Sunday, August 12, 2007

I RAN A 5-MILE RACE!


It's been a summer of not really running, and I've re-invented myself as a hiker and backpacker, but I believe I just ran a race.


Saturday I took my mom (who's been visiting us) down to Sandown, NH, where her family had had a summer cabin when she was a kid. Sandown was having its annual "Old Home Days" festival, which included a 5-mile race, so I thought, she'd love the Old Home Days and if we were going I might as well run the race.


You might remember I've hardly run all summer. After the Vermont City Marathon I thought I might just quit running.


About 3 weeks ago, with a "possible" race coming up, I started running/walking for half an hour 2 or 3 days a week, starting with run 1 minute, walk 1. Worked up little by little till, Tuesday of last week, I ran/walked for a whole hour run 7/walk 3, then Thursday (2 days before the race) I did half an hour of run 10, walk 1. I don't know if any of these runs added up to as much as 5 miles, didn't measure.

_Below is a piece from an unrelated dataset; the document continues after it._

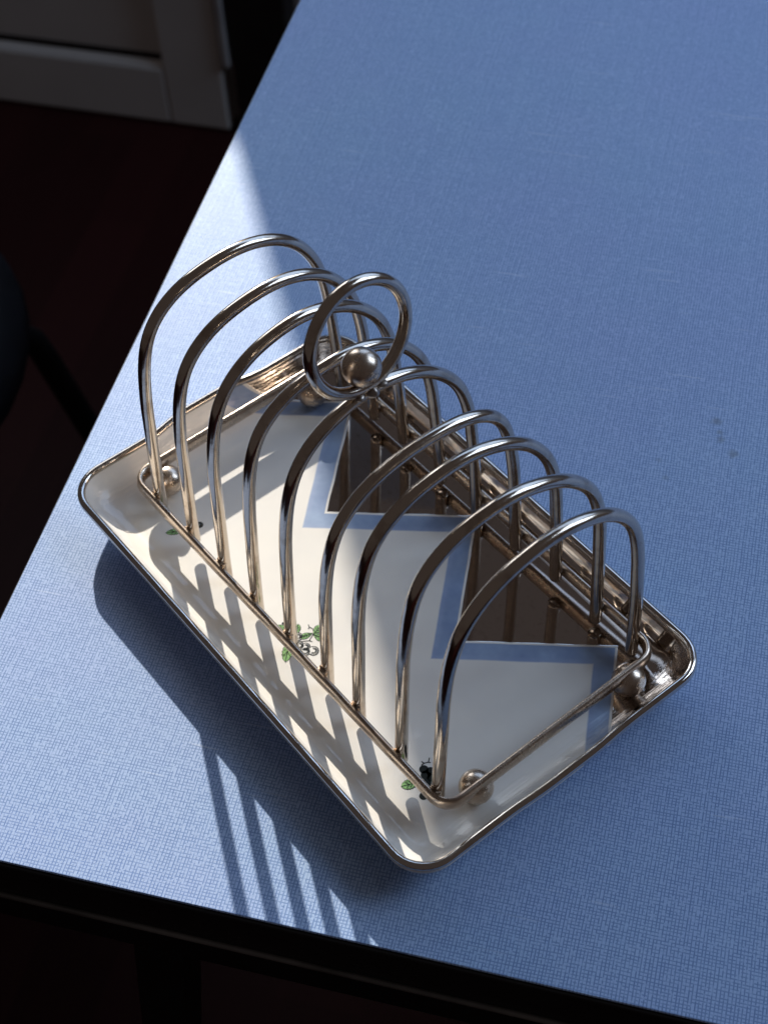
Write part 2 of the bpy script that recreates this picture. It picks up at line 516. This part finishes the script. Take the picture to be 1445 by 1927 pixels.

So I went to the race and registered and that's when I saw the t-shirt, whose design featured the course elevation map. Oh, great!

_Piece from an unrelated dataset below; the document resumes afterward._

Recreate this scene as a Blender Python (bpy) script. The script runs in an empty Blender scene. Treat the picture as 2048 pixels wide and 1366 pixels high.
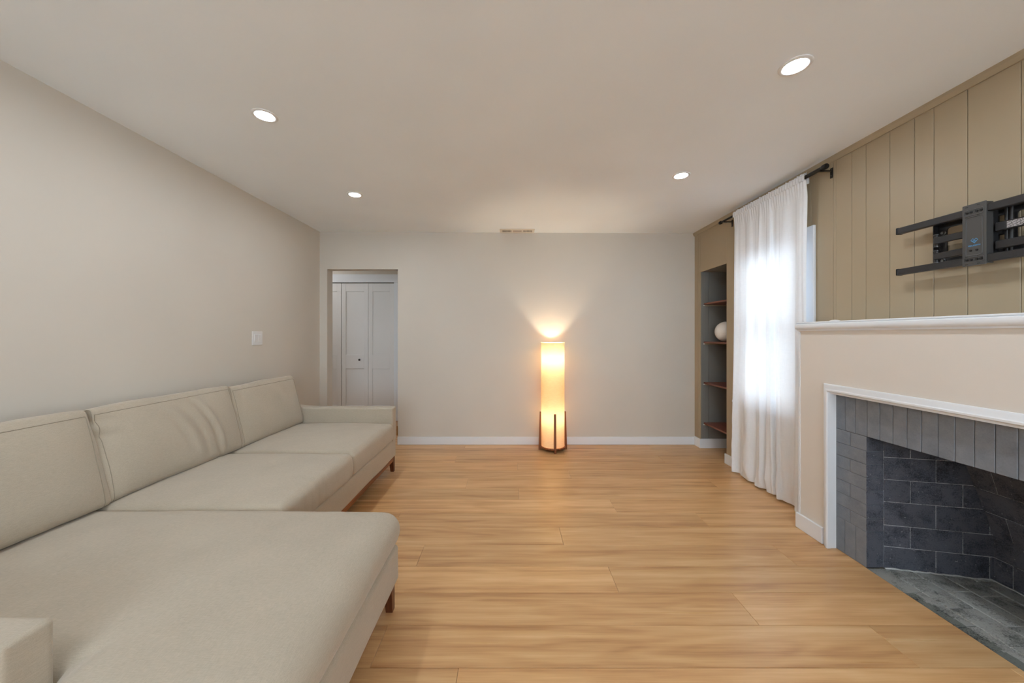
import bpy, bmesh, math, random
from mathutils import Vector, Matrix, noise as mnoise
random.seed(7)
PI = math.pi
scene = bpy.context.scene
COL = scene.collection

# ---------------------------------------------------------------- camera
CAMZ = 1.263
cam_d = bpy.data.cameras.new('camera'); cam = bpy.data.objects.new('camera', cam_d); COL.objects.link(cam)
cam.location = (0, 0, CAMZ); cam.rotation_euler = (PI/2, 0, 0)
cam_d.sensor_width = 36; cam_d.sensor_fit = 'HORIZONTAL'; cam_d.lens = 703/2048*36
cam_d.shift_x = 1.5/2048; cam_d.shift_y = -13/2048; cam_d.clip_start = .02
scene.camera = cam
# ---------------------------------------------------------------- world, exposure
w = bpy.data.worlds.new('world'); scene.world = w; w.use_nodes = True
bg = w.node_tree.nodes['Background']; bg.inputs[0].default_value = (.80, .91, 1.0, 1); bg.inputs[1].default_value = 10.2
scene.view_settings.view_transform = 'Standard'; scene.view_settings.look = 'None'
scene.view_settings.exposure = 0.08; scene.view_settings.gamma = 1; scene.view_settings.use_curve_mapping = False
scene.cycles.use_denoising = True
scene.cycles.max_bounces = 14; scene.cycles.diffuse_bounces = 10; scene.cycles.transmission_bounces = 8
scene.cycles.transparent_max_bounces = 8; scene.cycles.sample_clamp_indirect = 6
scene.cycles.caustics_reflective = False; scene.cycles.caustics_refractive = False
DOWN_E = 245      # emission of a downlight diffuser
DOWN_C = (.92, .985, 1.05)
BULB_TOP, BULB_LOW = 400, 200
BULB_C = (1.0, .86, .64)

# ---------------------------------------------------------------- materials
def lin(c): return tuple(((v/255)/12.92 if v/255 <= .04045 else ((v/255+.055)/1.055)**2.4) for v in c)+(1,)
class NT:
    def __init__(s, name):
        s.m = bpy.data.materials.new(name); s.m.use_nodes = True; s.t = s.m.node_tree
        s.b = s.t.nodes['Principled BSDF']; s.out = s.t.nodes['Material Output']
    def n(s, typ, ins=None, **kw):
        x = s.t.nodes.new(typ)
        for k, v in kw.items(): setattr(x, k, v)
        for k, v in (ins or {}).items():
            if hasattr(v, 'is_linked') or isinstance(v, bpy.types.NodeSocket): s.t.links.new(v, x.inputs[k])
            else: x.inputs[k].default_value = v
        return x
    def l(s, a, b): s.t.links.new(a, b)
    def ramp(s, fac, stops):
        r = s.n('ShaderNodeValToRGB', {0: fac}); e = r.color_ramp.elements
        while len(e) < len(stops): e.new(.5)
        for i, (p, c) in enumerate(stops): e[i].position = p; e[i].color = c if len(c) == 4 else lin(c)
        return r.outputs[0]
    def bump(s, h, strength, dist):
        bp = s.n('ShaderNodeBump', {'Height': h, 'Strength': strength, 'Distance': dist}); s.l(bp.outputs[0], s.b.inputs['Normal'])

def paint(name, c, rough=.55, bump=.12, scale=220, var=.02):
    k = NT(name); tc = k.n('ShaderNodeTexCoord')
    n1 = k.n('ShaderNodeTexNoise', {'Vector': tc.outputs['Object'], 'Scale': scale, 'Detail': 3})
    n2 = k.n('ShaderNodeTexNoise', {'Vector': tc.outputs['Object'], 'Scale': 1.3, 'Detail': 2})
    a = lin(c); lo = tuple(v*(1-var) for v in a[:3])+(1,); hi = tuple(min(1, v*(1+var)) for v in a[:3])+(1,)
    k.l(k.ramp(n2.outputs[0], [(.35, lo), (.65, hi)]), k.b.inputs['Base Color'])
    k.b.inputs['Roughness'].default_value = rough
    k.bump(n1.outputs[0], bump, .0006)
    return k.m
def plain(name, c, rough=.5, metal=0, spec=.5, bump=0, scale=400):
    k = NT(name); tc = k.n('ShaderNodeTexCoord')
    n1 = k.n('ShaderNodeTexNoise', {'Vector': tc.outputs['Object'], 'Scale': scale, 'Detail': 2})
    a = lin(c)
    k.l(k.ramp(n1.outputs[0], [(.3, tuple(v*.95 for v in a[:3])+(1,)), (.7, a)]), k.b.inputs['Base Color'])
    k.b.inputs['Roughness'].default_value = rough; k.b.inputs['Metallic'].default_value = metal
    k.b.inputs['Specular IOR Level'].default_value = spec
    if bump: k.bump(n1.outputs[0], bump, .0004)
    return k.m
def emit(name, c, s):
    k = NT(name); e = k.n('ShaderNodeEmission', {0: tuple(c)+(1,), 1: s}); k.l(e.outputs[0], k.out.inputs[0]); return k.m

def floor_wood():
    k = NT('floor wood'); tc = k.n('ShaderNodeTexCoord'); oi = k.n('ShaderNodeObjectInfo')
    off = k.n('ShaderNodeVectorMath', {0: oi.outputs['Random'], 1: (37., 91., 13.)}, operation='MULTIPLY')
    p = k.n('ShaderNodeVectorMath', {0: tc.outputs['Object'], 1: off.outputs[0]}, operation='ADD').outputs[0]
    def sc(v): return k.n('ShaderNodeVectorMath', {0: p, 1: v}, operation='MULTIPLY').outputs[0]
    broad = k.n('ShaderNodeTexNoise', {'Vector': sc((.6, 15, 1)), 'Scale': 1.0, 'Detail': 3, 'Roughness': .5, 'Distortion': .3})
    dist = k.n('ShaderNodeTexNoise', {'Vector': sc((1.3, 9, 1)), 'Scale': 1.0, 'Detail': 2})
    rings = k.n('ShaderNodeMath', {0: dist.outputs[0], 1: 26.}, operation='MULTIPLY')
    rings = k.n('ShaderNodeMath', {0: rings.outputs[0]}, operation='SINE')
    rings = k.n('ShaderNodeMapRange', {0: rings.outputs[0], 1: -1., 2: 1., 3: 0., 4: 1.})
    fine = k.n('ShaderNodeTexNoise', {'Vector': sc((7, 190, 1)), 'Scale': 1.0, 'Detail': 3})
    mid = k.n('ShaderNodeTexNoise', {'Vector': sc((1.1, 46, 1)), 'Scale': 1.0, 'Detail': 5, 'Roughness': .65})
    s1 = k.n('ShaderNodeMath', {0: broad.outputs[0], 1: .50}, operation='MULTIPLY')
    s2 = k.n('ShaderNodeMath', {0: mid.outputs[0], 1: .24, 2: s1.outputs[0]}, operation='MULTIPLY_ADD')
    s3 = k.n('ShaderNodeMath', {0: rings.outputs[0], 1: .07, 2: s2.outputs[0]}, operation='MULTIPLY_ADD')
    s4 = k.n('ShaderNodeMath', {0: fine.outputs[0], 1: .13, 2: s3.outputs[0]}, operation='MULTIPLY_ADD')
    col = k.ramp(s4.outputs[0], [(.31, (166, 120, 76)), (.42, (198, 153, 104)), (.50, (210, 167, 117)), (.61, (223, 185, 136))])
    tint = k.n('ShaderNodeMapRange', {0: oi.outputs['Random'], 1: 0., 2: 1., 3: .88, 4: 1.06})
    mx = k.n('ShaderNodeVectorMath', {0: col, 1: tint.outputs[0]}, operation='MULTIPLY')
    k.l(mx.outputs[0], k.b.inputs['Base Color'])
    r = k.n('ShaderNodeMapRange', {0: mid.outputs[0], 1: .3, 2: .7, 3: .34, 4: .27}); k.l(r.outputs[0], k.b.inputs['Roughness'])
    k.b.inputs['Specular IOR Level'].default_value = .5
    k.bump(s4.outputs[0], .15, .0012)
    return k.m
def wood(name, dark, light, rough=.4, ax=0):
    k = NT(name); tc = k.n('ShaderNodeTexCoord')
    v = [60, 60, 60]; v[ax] = 3
    p = k.n('ShaderNodeVectorMath', {0: tc.outputs['Object'], 1: tuple(v)}, operation='MULTIPLY').outputs[0]
    n = k.n('ShaderNodeTexNoise', {'Vector': p, 'Scale': 1.0, 'Detail': 4, 'Distortion': .4})
    k.l(k.ramp(n.outputs[0], [(.3, dark), (.7, light)]), k.b.inputs['Base Color'])
    k.b.inputs['Roughness'].default_value = rough; k.bump(n.outputs[0], .1, .0006)
    return k.m
def fabric(name, c, sc=650):
    k = NT(name); tc = k.n('ShaderNodeTexCoord')
    def st(v):
        p = k.n('ShaderNodeVectorMath', {0: tc.outputs['Object'], 1: v}, operation='MULTIPLY').outputs[0]
        return k.n('ShaderNodeTexNoise', {'Vector': p, 'Scale': 1.0, 'Detail': 2}).outputs[0]
    a = st((sc, 60, sc)); b = st((60, sc, sc)); s = k.n('ShaderNodeMath', {0: a, 1: b}, operation='ADD')
    m = k.n('ShaderNodeTexNoise', {'Vector': tc.outputs['Object'], 'Scale': 5., 'Detail': 4})
    s2 = k.n('ShaderNodeMath', {0: m.outputs[0], 1: .6, 2: s.outputs[0]}, operation='MULTIPLY_ADD')
    a = lin(c)
    k.l(k.ramp(k.n('ShaderNodeMath', {0: s2.outputs[0], 1: .5}, operation='MULTIPLY').outputs[0],
        [(.5, tuple(v*.88 for v in a[:3])+(1,)), (.8, tuple(min(1, v*1.07) for v in a[:3])+(1,))]), k.b.inputs['Base Color'])
    k.b.inputs['Roughness'].default_value = .95; k.b.inputs['Specular IOR Level'].default_value = .15
    k.b.inputs['Sheen Weight'].default_value = .25; k.b.inputs['Sheen Roughness'].default_value = .5
    k.bump(s.outputs[0], .25, .0008)
    return k.m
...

I figured to start slow and then ease up. It did turn out to be hilly, but only one was one of those long slow killers. Most were very substantial rollers, with the elevation changing a couple hundred feet in between. Well, I haven't been running, but I've been hiking in the White Mountains....

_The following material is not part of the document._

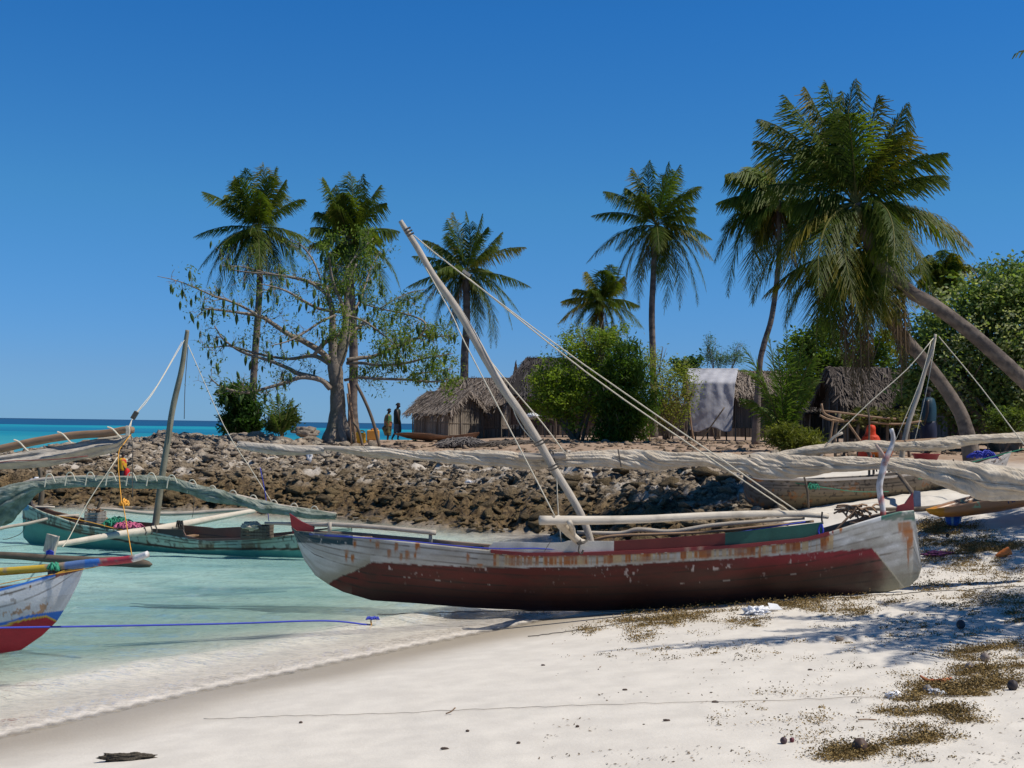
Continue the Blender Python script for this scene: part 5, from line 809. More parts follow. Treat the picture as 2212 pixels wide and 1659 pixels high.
    for i in range(int(w*14)): f = rs.uniform(-w/2-oh+hip, w/2+oh); p = W(f, rs.uniform(-.1, .1), rh+.02); dd = np.array(ex)*rs.uniform(-.2, .2)+ey*rs.uniform(-.25, .25)+ez*rs.uniform(-.1, .07); mb.add([p-ex*.02, p+ex*.02, p+dd+ex*.01, p+dd-ex*.01], [(0, 1, 2, 3)], None, rc[1])
    mb.build('roof', 'thatch', t); return t, W
a = at(970, 940, 55.6); e1 = np.array([math.cos(rad(-42)), math.sin(rad(-42))]); e2 = np.array([-e1[1], e1[0]]); c1 = a[:2]-e1*1.15+e2*1.05
hut('small low thatched hut nearest the standing people', c1, rad(-42), 2.3, 2.1, .12, 1.32, .82, .26, 61)
a = at(1030, 915, 60.5); hut('larger thatched hut on stilts right behind the small one', a[:2], rad(-20), 3.6, 2.6, .55, 1.4, 1.05, .35, 62, hip=.9)
a = at(1205, 900, 56); hut('hut with the tallest roof, shade coloured into its thatch, half hidden by the bright bush', a[:2], rad(-8), 3.9, 3.2, .55, 1.6, 1.45, .4, 63, wc=(.12, .085, .065), rc=((.045, .04, .04), (.11, .10, .10)), hip=.9)  # thatch coloured dark to stand for the roof's shaded side
a = at(1600, 905, 50); th, W4 = hut('stilt hut with a white tarp hung over its front eave', a[:2], rad(-2), 3.9, 2.4, .55, 1.45, .85, .3, 64, wc=(.22, .18, .145))
a = at(1915, 900, 38); hut('hut with grey thatch half hidden by the hanging dead fronds', a[:2], rad(3), 3.2, 2.4, .3, 1.2, .95, .3, 65, wc=(.07, .06, .05), rc=((.06, .05, .045), (.16, .135, .12)))
a = at(1800, 912, 41); hut('low dark hut behind the branch rack', a[:2], rad(4), 2.2, 2., .25, .85, .3, .2, 67, wc=(.07, .06, .05), rc=((.06, .055, .05), (.14, .12, .10)))
a = at(2130, 900, 35.5); hut('reed-walled hut under the leafy mass at the frame edge', a[:2], rad(5), 3.4, 2.4, .25, 1.35, .5, .3, 66, wc=(.26, .21, .19), rc=((.05, .05, .04), (.12, .11, .09)))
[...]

Ask me my time. Go on, ask me. You know you're dying to.

48:42!!! For 5 miles!! On hills!! When I haven't run all summer!! Gol-durn! Averages out to 9:44/mile. Gol-DURN!!!


Mile 1: 9:44
Mile 2: 9:07
Mile 3: 9:37
Mile 4: 10:45 (obviously the mile with the bad hill)
Mile 5: 9:27



I am astonished. Looks like I run my best when I don't run for weeks :-)


P.S. As I saw my splits add up (at least till mile 4,) I began to hope I might win something. But I was 4th out of 4 women 50-59. Sandown has some FAST WOMEN!! First in my AG ran 41:xx. Third was about 40 seconds ahead of me.